Available data |
** begin **

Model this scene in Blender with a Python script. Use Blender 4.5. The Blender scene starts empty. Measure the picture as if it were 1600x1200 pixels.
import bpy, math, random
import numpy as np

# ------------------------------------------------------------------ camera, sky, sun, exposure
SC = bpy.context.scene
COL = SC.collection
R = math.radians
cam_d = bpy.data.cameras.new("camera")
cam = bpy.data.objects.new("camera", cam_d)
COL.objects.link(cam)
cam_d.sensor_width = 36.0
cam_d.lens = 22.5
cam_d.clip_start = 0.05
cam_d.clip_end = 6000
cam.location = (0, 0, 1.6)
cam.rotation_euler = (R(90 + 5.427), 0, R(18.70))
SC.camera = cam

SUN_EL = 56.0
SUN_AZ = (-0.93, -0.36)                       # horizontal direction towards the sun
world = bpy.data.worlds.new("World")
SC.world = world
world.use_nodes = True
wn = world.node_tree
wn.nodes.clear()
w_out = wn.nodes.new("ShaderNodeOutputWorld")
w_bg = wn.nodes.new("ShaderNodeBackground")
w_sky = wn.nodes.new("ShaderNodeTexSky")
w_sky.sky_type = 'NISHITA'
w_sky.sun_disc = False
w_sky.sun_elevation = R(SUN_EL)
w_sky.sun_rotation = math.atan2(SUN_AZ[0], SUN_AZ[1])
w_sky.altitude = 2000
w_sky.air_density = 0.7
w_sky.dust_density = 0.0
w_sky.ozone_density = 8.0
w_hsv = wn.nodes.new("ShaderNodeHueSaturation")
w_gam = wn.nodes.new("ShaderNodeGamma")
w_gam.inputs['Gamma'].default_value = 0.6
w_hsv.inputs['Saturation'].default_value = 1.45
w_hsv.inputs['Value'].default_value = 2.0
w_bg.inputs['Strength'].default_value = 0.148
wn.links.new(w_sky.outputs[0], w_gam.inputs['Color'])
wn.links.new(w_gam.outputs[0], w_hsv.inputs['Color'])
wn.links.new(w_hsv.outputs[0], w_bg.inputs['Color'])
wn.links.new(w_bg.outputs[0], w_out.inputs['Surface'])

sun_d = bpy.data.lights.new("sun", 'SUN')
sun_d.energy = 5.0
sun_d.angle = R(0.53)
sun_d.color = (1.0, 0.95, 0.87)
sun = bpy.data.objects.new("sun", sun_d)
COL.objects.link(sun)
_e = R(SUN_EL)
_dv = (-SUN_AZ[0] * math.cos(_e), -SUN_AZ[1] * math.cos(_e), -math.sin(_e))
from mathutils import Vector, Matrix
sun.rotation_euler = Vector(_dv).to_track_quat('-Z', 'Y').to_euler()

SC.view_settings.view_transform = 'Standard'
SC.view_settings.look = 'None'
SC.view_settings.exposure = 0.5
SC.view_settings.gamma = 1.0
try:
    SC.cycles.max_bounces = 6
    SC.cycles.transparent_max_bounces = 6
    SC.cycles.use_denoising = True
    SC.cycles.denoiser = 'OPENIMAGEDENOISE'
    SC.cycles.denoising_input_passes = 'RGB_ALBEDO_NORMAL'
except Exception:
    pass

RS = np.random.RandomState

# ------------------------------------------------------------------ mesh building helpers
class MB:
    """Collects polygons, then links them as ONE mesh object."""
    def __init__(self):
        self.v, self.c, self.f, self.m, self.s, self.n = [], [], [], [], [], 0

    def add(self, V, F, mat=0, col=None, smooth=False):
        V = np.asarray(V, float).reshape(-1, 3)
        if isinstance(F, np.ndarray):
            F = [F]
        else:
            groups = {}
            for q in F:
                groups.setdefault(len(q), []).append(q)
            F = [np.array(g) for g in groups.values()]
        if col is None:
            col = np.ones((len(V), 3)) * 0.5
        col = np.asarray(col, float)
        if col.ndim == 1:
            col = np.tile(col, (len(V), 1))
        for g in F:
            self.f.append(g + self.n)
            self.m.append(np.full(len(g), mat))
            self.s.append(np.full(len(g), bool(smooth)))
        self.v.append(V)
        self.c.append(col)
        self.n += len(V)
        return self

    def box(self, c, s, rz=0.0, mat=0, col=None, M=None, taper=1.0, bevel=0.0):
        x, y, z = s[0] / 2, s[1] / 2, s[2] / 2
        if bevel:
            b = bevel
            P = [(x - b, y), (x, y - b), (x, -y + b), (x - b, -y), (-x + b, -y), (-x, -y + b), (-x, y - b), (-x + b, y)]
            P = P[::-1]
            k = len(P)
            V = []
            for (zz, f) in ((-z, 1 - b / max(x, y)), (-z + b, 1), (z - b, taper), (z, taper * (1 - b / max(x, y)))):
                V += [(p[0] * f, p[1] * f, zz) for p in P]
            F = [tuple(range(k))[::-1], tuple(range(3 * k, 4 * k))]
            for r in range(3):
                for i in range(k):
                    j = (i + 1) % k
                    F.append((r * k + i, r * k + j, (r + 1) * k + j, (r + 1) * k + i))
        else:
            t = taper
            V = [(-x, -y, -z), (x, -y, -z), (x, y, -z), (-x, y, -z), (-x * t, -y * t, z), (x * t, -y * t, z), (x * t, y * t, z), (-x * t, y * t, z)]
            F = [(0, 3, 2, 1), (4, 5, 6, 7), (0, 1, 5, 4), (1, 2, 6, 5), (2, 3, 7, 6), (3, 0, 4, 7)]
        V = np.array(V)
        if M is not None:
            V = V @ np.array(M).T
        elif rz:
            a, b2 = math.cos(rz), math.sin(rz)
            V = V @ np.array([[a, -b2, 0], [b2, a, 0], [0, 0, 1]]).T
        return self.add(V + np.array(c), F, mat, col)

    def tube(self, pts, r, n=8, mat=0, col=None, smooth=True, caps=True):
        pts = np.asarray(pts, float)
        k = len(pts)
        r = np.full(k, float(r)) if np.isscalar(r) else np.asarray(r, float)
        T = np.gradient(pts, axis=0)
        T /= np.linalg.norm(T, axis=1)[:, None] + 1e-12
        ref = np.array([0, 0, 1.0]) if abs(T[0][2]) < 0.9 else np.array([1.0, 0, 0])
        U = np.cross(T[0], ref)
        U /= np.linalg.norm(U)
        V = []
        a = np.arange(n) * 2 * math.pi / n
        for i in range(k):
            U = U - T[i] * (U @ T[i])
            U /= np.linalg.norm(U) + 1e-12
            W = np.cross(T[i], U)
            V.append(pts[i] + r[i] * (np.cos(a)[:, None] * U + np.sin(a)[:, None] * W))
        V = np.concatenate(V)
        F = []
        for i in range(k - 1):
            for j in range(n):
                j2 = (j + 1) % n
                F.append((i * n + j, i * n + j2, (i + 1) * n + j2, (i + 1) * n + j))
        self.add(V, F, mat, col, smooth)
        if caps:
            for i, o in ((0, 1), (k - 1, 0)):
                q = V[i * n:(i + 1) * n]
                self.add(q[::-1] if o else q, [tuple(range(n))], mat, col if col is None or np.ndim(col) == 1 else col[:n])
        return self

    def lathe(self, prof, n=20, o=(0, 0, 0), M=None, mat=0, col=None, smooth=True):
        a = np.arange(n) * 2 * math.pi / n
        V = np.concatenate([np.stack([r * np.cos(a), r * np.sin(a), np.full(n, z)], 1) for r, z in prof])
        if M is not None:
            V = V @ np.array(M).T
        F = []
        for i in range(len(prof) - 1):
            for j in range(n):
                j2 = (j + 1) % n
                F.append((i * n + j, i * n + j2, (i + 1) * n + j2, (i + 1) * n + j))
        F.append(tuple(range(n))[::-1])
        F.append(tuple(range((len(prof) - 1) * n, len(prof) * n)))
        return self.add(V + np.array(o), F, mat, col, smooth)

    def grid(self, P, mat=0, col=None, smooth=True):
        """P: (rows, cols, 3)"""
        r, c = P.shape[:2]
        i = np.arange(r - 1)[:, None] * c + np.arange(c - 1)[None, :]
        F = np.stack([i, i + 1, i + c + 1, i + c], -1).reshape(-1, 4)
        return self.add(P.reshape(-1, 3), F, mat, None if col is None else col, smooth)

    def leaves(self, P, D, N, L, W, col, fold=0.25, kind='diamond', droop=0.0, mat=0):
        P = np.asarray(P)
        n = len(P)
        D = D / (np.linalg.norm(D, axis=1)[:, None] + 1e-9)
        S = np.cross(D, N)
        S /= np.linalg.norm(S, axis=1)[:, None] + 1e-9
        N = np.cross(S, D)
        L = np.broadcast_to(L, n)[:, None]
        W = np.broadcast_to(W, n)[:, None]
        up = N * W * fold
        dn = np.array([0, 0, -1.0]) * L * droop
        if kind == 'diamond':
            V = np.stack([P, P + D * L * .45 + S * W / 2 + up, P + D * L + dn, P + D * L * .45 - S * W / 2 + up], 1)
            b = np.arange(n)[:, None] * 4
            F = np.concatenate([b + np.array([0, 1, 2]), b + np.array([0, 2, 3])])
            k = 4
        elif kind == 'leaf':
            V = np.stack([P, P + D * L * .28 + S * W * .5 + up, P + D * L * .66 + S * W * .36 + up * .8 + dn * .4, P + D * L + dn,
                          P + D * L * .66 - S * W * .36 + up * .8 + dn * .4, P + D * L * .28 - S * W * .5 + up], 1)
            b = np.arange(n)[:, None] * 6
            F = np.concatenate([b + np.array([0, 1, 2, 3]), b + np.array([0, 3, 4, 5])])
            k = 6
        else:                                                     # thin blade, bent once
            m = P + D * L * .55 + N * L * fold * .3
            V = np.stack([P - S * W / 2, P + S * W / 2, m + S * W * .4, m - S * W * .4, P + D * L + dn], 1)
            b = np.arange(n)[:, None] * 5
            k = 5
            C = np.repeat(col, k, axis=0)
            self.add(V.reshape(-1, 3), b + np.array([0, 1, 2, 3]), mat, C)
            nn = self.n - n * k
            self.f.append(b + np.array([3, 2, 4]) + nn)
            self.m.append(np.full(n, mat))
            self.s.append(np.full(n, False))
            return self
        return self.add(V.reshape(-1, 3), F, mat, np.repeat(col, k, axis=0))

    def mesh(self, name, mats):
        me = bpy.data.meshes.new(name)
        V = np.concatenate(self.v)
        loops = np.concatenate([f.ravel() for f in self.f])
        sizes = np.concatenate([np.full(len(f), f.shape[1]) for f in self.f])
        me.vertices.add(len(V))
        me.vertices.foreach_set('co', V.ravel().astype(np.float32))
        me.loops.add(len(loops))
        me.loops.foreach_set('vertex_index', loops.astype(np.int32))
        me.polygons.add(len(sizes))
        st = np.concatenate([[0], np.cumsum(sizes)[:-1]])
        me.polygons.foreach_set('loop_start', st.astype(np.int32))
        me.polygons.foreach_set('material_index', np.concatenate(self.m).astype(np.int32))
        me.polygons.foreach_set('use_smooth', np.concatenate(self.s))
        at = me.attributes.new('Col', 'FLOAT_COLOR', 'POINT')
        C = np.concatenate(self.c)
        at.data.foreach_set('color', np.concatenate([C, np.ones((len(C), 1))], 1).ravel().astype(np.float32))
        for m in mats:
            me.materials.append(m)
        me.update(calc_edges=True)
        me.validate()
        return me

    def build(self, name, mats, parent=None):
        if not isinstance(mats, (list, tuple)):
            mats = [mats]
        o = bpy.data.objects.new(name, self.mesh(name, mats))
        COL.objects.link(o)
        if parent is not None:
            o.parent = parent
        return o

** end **

Task prompt |
Every line of the listing that holds "scene" is to be counted; give only the resulting number.

Result of this task |
2